One generic code across the entire booth. A single code tells you someone scanned somewhere. It tells you nothing about which touchpoint performed, makes post-show segmentation impossible, and removes the ability to tailor form content or offers to each interaction type.
Skipping pre-show testing. A slow-loading page, a form that breaks on Android, or a landing page that isn't mobile-optimized will lose leads without a trace. Test every code on both iOS and Android at the actual scanning distance before doors open. Keep a shortened URL on hand as a staff fallback.
Frequently Asked Questions
How do I get a QR code for trade show lead capture?
Use QRStuff to create a dynamic QR code, link it to a lead capture form or landing page, and display it at your booth. Attendees scan with their phone camera (no app required), and submitted details feed directly into your CRM or dashboard.

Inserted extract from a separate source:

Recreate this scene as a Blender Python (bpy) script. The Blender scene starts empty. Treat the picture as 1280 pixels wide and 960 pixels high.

What is a QR code attendance system?
A QR code attendance system uses unique scannable codes to log when attendees enter a session, booth area, or event space. At trade shows, this is typically combined with lead capture so attendance data and contact details are collected in a single scan.
What information should a trade show lead capture QR code collect?

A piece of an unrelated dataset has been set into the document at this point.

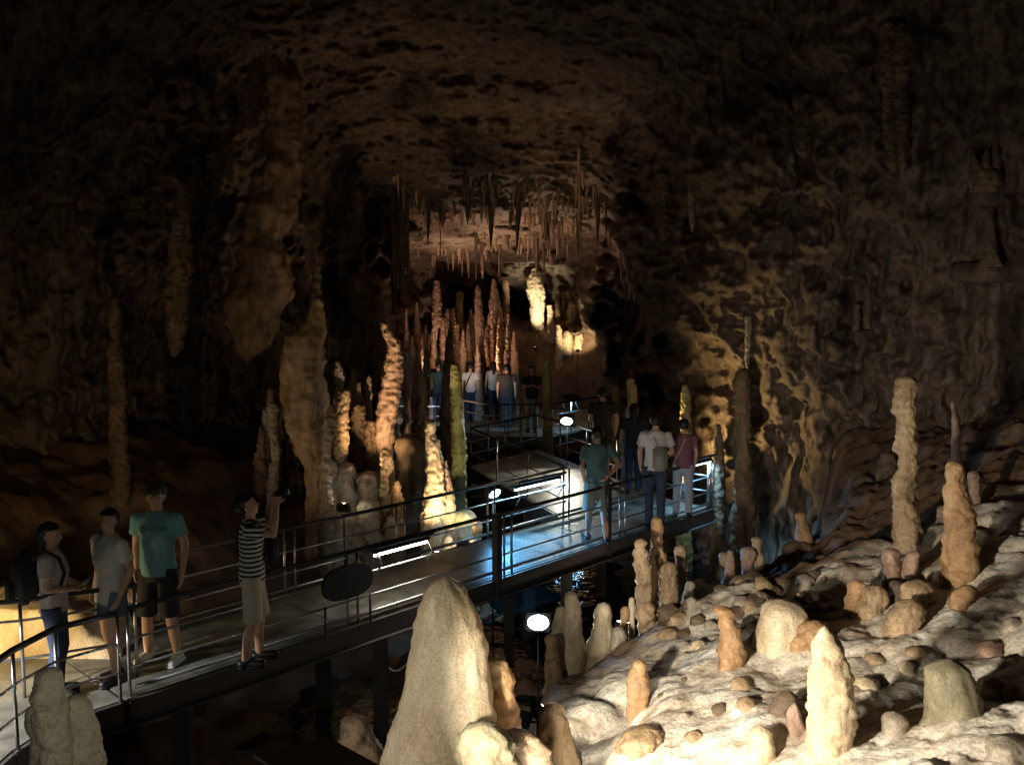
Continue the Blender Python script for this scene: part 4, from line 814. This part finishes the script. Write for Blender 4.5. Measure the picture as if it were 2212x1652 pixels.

Name, work email, company, job title, and one qualifying question — such as product interest or purchase timeline. Five fields or fewer maximizes form completion on the show floor.
Should I use static or dynamic QR codes at a trade show?
Always dynamic. Destinations change before and during shows — a dynamic code lets you update the linked page without reprinting any booth materials.
Where should I place QR codes in my trade show booth?
At minimum: table placard or entry point for walk-in traffic, giveaway or raffle station, presentation or demo slides, and any sponsored assets or printed handouts. Each zone should have its own code.
How do I follow up with QR-captured leads after the show?
Connect your QR platform to your CRM via Zapier or a similar tool so leads sync in real time. Pre-build a segmented email sequence before the show so day-one leads receive outreach within 24 hours of the scan.